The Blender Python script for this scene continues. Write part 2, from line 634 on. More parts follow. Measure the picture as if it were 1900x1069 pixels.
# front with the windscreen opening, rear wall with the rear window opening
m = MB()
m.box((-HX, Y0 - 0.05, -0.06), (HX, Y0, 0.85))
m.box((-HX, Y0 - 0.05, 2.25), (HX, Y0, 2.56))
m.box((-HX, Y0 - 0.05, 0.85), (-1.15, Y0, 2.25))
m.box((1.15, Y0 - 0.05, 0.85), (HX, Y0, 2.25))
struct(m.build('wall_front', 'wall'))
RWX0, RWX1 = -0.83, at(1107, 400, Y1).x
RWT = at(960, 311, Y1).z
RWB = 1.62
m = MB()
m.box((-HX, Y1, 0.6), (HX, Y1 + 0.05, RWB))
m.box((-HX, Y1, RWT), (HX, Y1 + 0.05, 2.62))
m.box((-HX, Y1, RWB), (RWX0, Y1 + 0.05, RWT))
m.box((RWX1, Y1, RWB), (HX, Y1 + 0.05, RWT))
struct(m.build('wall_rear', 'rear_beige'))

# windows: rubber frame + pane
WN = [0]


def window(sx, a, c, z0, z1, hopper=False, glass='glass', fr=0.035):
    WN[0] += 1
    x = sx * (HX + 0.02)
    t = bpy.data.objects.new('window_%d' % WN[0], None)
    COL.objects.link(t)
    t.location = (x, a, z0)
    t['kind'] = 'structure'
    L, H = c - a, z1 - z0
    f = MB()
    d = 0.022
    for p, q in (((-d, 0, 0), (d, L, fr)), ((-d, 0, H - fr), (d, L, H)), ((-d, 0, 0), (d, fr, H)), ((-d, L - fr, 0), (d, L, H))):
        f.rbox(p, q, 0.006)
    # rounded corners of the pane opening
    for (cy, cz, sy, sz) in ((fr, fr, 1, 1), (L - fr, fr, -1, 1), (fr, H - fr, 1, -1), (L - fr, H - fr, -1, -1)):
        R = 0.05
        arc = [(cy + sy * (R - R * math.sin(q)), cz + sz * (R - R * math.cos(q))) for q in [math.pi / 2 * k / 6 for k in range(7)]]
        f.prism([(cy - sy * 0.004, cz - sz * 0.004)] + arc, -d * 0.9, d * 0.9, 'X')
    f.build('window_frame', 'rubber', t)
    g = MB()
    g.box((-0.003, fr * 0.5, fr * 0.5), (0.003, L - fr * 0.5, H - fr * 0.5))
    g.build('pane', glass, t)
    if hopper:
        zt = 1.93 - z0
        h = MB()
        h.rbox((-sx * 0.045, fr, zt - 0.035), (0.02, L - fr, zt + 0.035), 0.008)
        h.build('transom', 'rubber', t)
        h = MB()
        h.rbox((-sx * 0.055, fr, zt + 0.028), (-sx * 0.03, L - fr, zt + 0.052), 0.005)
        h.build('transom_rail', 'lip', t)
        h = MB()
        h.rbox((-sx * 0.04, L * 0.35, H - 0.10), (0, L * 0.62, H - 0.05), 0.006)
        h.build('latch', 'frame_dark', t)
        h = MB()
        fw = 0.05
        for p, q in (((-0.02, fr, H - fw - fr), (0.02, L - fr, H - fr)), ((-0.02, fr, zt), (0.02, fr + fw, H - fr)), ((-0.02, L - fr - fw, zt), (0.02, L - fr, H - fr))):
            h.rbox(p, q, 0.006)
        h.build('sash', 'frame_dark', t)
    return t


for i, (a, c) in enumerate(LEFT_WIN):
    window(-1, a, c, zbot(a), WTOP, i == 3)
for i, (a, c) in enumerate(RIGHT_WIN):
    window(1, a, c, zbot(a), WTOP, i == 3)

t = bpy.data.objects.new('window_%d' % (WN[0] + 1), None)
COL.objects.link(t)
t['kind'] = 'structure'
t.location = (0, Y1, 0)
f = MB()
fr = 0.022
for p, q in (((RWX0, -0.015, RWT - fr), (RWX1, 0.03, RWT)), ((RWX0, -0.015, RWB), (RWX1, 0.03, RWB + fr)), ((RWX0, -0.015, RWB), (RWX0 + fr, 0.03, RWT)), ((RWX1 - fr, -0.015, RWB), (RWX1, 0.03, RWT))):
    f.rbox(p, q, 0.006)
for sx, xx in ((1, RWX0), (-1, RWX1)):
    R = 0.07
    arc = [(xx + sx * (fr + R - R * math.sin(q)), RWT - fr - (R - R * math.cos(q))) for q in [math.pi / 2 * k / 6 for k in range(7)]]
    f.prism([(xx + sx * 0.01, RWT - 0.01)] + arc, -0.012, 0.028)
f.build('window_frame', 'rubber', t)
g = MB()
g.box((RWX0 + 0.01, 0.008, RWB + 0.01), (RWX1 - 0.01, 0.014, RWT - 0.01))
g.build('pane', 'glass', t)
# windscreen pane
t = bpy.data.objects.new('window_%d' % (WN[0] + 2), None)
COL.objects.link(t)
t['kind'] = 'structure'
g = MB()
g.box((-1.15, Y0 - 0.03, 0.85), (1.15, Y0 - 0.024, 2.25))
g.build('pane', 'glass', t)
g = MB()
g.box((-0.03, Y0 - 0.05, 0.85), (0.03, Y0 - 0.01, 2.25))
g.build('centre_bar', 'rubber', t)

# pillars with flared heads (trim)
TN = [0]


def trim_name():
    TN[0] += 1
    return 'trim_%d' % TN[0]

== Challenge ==
Quote the listing in full, please, keeping every line exact.

== Written solution ==
The Blender Python script for this scene continues. Write part 2, from line 634 on. More parts follow. Measure the picture as if it were 1900x1069 pixels.
# front with the windscreen opening, rear wall with the rear window opening
m = MB()
m.box((-HX, Y0 - 0.05, -0.06), (HX, Y0, 0.85))
m.box((-HX, Y0 - 0.05, 2.25), (HX, Y0, 2.56))
m.box((-HX, Y0 - 0.05, 0.85), (-1.15, Y0, 2.25))
m.box((1.15, Y0 - 0.05, 0.85), (HX, Y0, 2.25))
struct(m.build('wall_front', 'wall'))
RWX0, RWX1 = -0.83, at(1107, 400, Y1).x
RWT = at(960, 311, Y1).z
RWB = 1.62
m = MB()
m.box((-HX, Y1, 0.6), (HX, Y1 + 0.05, RWB))
m.box((-HX, Y1, RWT), (HX, Y1 + 0.05, 2.62))
m.box((-HX, Y1, RWB), (RWX0, Y1 + 0.05, RWT))
m.box((RWX1, Y1, RWB), (HX, Y1 + 0.05, RWT))
struct(m.build('wall_rear', 'rear_beige'))

# windows: rubber frame + pane
WN = [0]


def window(sx, a, c, z0, z1, hopper=False, glass='glass', fr=0.035):
    WN[0] += 1
    x = sx * (HX + 0.02)
    t = bpy.data.objects.new('window_%d' % WN[0], None)
    COL.objects.link(t)
    t.location = (x, a, z0)
    t['kind'] = 'structure'
    L, H = c - a, z1 - z0
    f = MB()
    d = 0.022
    for p, q in (((-d, 0, 0), (d, L, fr)), ((-d, 0, H - fr), (d, L, H)), ((-d, 0, 0), (d, fr, H)), ((-d, L - fr, 0), (d, L, H))):
        f.rbox(p, q, 0.006)
    # rounded corners of the pane opening
    for (cy, cz, sy, sz) in ((fr, fr, 1, 1), (L - fr, fr, -1, 1), (fr, H - fr, 1, -1), (L - fr, H - fr, -1, -1)):
        R = 0.05
        arc = [(cy + sy * (R - R * math.sin(q)), cz + sz * (R - R * math.cos(q))) for q in [math.pi / 2 * k / 6 for k in range(7)]]
        f.prism([(cy - sy * 0.004, cz - sz * 0.004)] + arc, -d * 0.9, d * 0.9, 'X')
    f.build('window_frame', 'rubber', t)
    g = MB()
    g.box((-0.003, fr * 0.5, fr * 0.5), (0.003, L - fr * 0.5, H - fr * 0.5))
    g.build('pane', glass, t)
    if hopper:
        zt = 1.93 - z0
        h = MB()
        h.rbox((-sx * 0.045, fr, zt - 0.035), (0.02, L - fr, zt + 0.035), 0.008)
        h.build('transom', 'rubber', t)
        h = MB()
        h.rbox((-sx * 0.055, fr, zt + 0.028), (-sx * 0.03, L - fr, zt + 0.052), 0.005)
        h.build('transom_rail', 'lip', t)
        h = MB()
        h.rbox((-sx * 0.04, L * 0.35, H - 0.10), (0, L * 0.62, H - 0.05), 0.006)
        h.build('latch', 'frame_dark', t)
        h = MB()
        fw = 0.05
        for p, q in (((-0.02, fr, H - fw - fr), (0.02, L - fr, H - fr)), ((-0.02, fr, zt), (0.02, fr + fw, H - fr)), ((-0.02, L - fr - fw, zt), (0.02, L - fr, H - fr))):
            h.rbox(p, q, 0.006)
        h.build('sash', 'frame_dark', t)
    return t


for i, (a, c) in enumerate(LEFT_WIN):
    window(-1, a, c, zbot(a), WTOP, i == 3)
for i, (a, c) in enumerate(RIGHT_WIN):
    window(1, a, c, zbot(a), WTOP, i == 3)

t = bpy.data.objects.new('window_%d' % (WN[0] + 1), None)
COL.objects.link(t)
t['kind'] = 'structure'
t.location = (0, Y1, 0)
f = MB()
fr = 0.022
for p, q in (((RWX0, -0.015, RWT - fr), (RWX1, 0.03, RWT)), ((RWX0, -0.015, RWB), (RWX1, 0.03, RWB + fr)), ((RWX0, -0.015, RWB), (RWX0 + fr, 0.03, RWT)), ((RWX1 - fr, -0.015, RWB), (RWX1, 0.03, RWT))):
    f.rbox(p, q, 0.006)
for sx, xx in ((1, RWX0), (-1, RWX1)):
    R = 0.07
    arc = [(xx + sx * (fr + R - R * math.sin(q)), RWT - fr - (R - R * math.cos(q))) for q in [math.pi / 2 * k / 6 for k in range(7)]]
    f.prism([(xx + sx * 0.01, RWT - 0.01)] + arc, -0.012, 0.028)
f.build('window_frame', 'rubber', t)
g = MB()
g.box((RWX0 + 0.01, 0.008, RWB + 0.01), (RWX1 - 0.01, 0.014, RWT - 0.01))
g.build('pane', 'glass', t)
# windscreen pane
t = bpy.data.objects.new('window_%d' % (WN[0] + 2), None)
COL.objects.link(t)
t['kind'] = 'structure'
g = MB()
g.box((-1.15, Y0 - 0.03, 0.85), (1.15, Y0 - 0.024, 2.25))
g.build('pane', 'glass', t)
g = MB()
g.box((-0.03, Y0 - 0.05, 0.85), (0.03, Y0 - 0.01, 2.25))
g.build('centre_bar', 'rubber', t)

# pillars with flared heads (trim)
TN = [0]


def trim_name():
    TN[0] += 1
    return 'trim_%d' % TN[0]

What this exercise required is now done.